As much as it shakes things up, Gangster isn't an anti-hip-hop hip-hop album: even as Jay grapples with morality, he never betrays hip-hop's golden rule of self-celebration (it goes: I'll treat myself as I'd like to be treated by others). As heavy as it often is, there's plenty of fun to be had -- the horns on "Roc Boys" are jubilant enough to be gayish and Jay isn't afraid to get his 4/4 on as "Ignorant Shit" pumps a breath of life into the Isley Brothers' "Between the Sheets." I've never been convinced of Jay's supreme lyricism and I still am not: at the very least, he's a storyteller and not someone to pull quotes from. His analogies are too far on the obvious side of tangibility ("Like a mama you birthed me / Brooklyn, you nursed me") and at times, he just doesn't have enough ideas to fill 16 bars ("I ain't no ordinary nigga / Look around, this ain't what ordinary gets ya / Extraordinary figures / I'm an extraordinary nigga"). Jay often needs time to show his brilliance -- it can sprawl out over the course of a song. A cycle of 15 interconnected ones, then, seems like a perfect showcase.

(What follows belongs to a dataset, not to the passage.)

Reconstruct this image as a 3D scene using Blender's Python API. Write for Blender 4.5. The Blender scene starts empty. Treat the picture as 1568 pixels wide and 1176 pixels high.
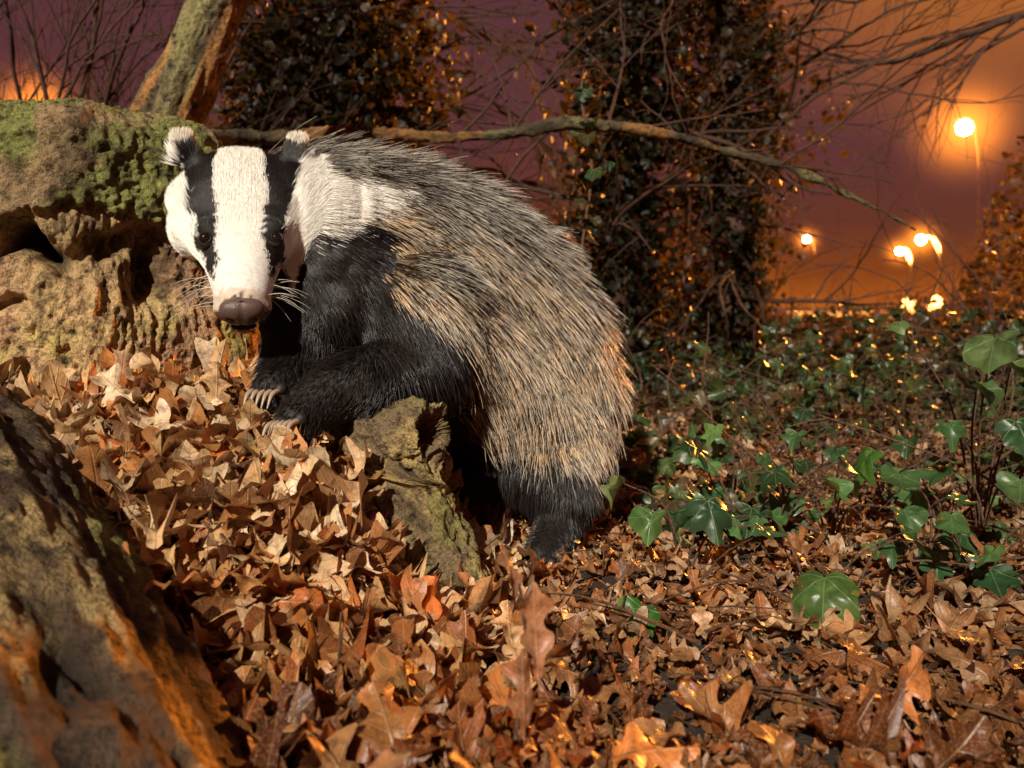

Maturity, patience, taste and at least a dab of humility ("Truth be told, I had more fun when I was piss poor," he says in "Success" -- how's that for perspective?) are not generally associated with hip-hop and yet Jay-Z offers an album rich in those elements. See, what's so notable here isn't that he's an American gangster; it's that he's an artistic one. He's balking at so many codes and de facto rules and, in the process of creating such a compulsively listenable record, making his own game. It's something truly graceful to behold. Fuck the kids; this is hope for the future.